Serenity McKinney’s mother sentenced in connection to 4-year-old’s death
LOUISVILLE, Ky. (WAVE) - The mother of 4-year-old Serenity McKinney learned her prison sentence on Wednesday after pleading guilty to manslaughter in connection to her daughter’s death.
Catherine “Abby” McKinney will serve 12 years in prison for the charges of manslaughter, abuse of a corpse and tampering with physical evidence, Bullitt Circuit Court Judge Rodney D. Burress confirmed.
McKinney took a plea deal in April to drop charges from murder to manslaughter in order to get her to testify against her boyfriend, Dakota Hill, the second suspect in the case.
Burress reminded McKinney that the sentencing is based on her own conduct and that Hill, who has not yet gone to trial, may be found innocent in the case.

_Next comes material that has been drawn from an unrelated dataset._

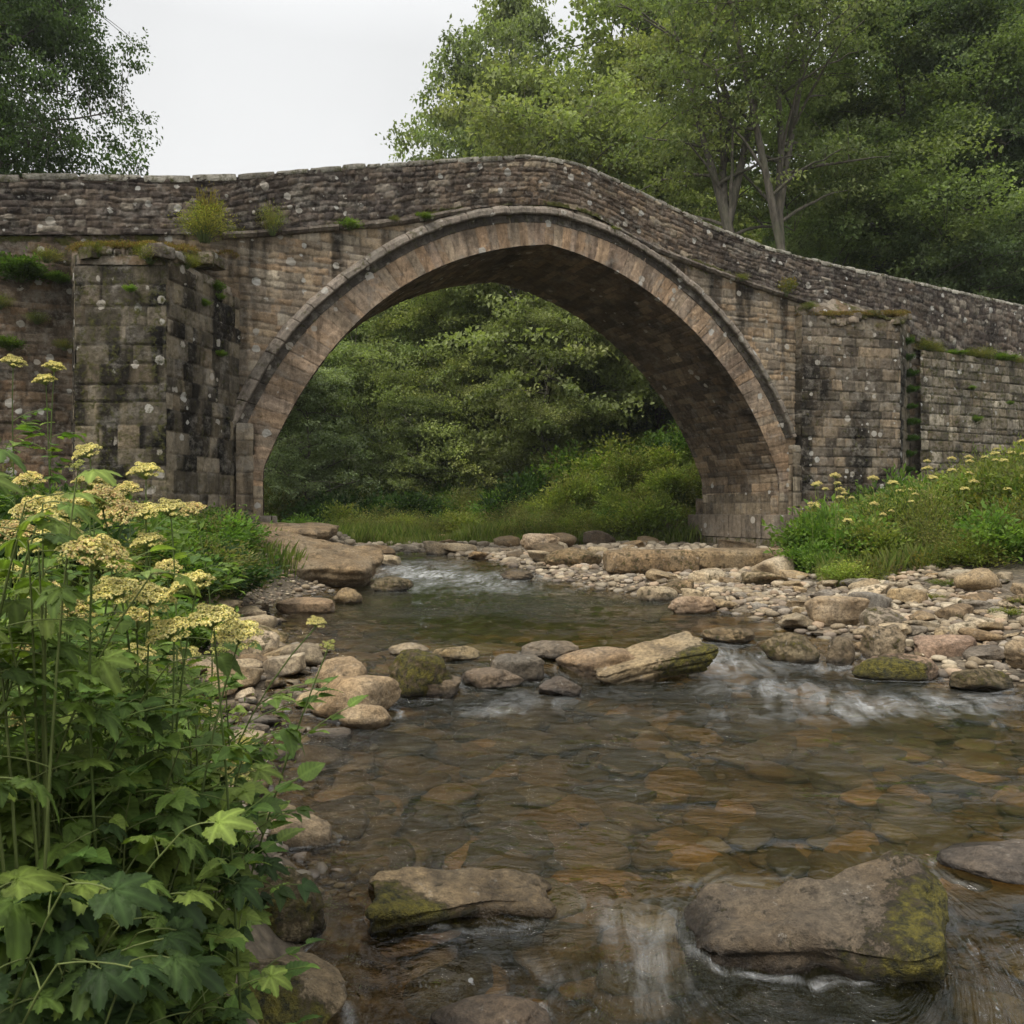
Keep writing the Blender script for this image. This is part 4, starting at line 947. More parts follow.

“Twelve years is an insufficient sentence for what happened to this little girl,” Burress said. “But that’s not the criteria by which I have to judge your guilty plea.”
Serenity was reported missing by her grandparents in Jan. 2022 after she had been last seen in Dec. 2020.
The search continued for a month before Kentucky State Police found Serenity’s body in a wooded area near the Jefferson-Bullitt County line in Feb. 2022. An autopsy confirmed the body as Serenity’s in Aug. 2022.
Serenity’s paternal grandmother, Melody Roller, addressed McKinney in court before sentencing, stating the experience will forever be “a nightmare to our family.”
“Abby, what you allowed to happen has destroyed us,” Roller said. “You know what Serenity meant to us. She was our everything. Our light in darkness. Our warmth in the cold. Her arms, her little arms, gave the greatest hugs.”
Serenity’s father, David Roller, also addressed McKinney in court.
”My mom even said, like, I don’t understand why you couldn’t have called me, or done anything,” Roller said. “Somebody would have came and got her, somebody would have taken care of her. Somebody would have came and got you out of the situation.”
McKinney’s attorneys claim Hill was abusing McKinney and her daughter.
”Nobody knows what goes on in domestic violence situations until they got though it,” Burress said. “But what happened to this little girl is nothing short of horrific.”
Hill is set to appear in court in June.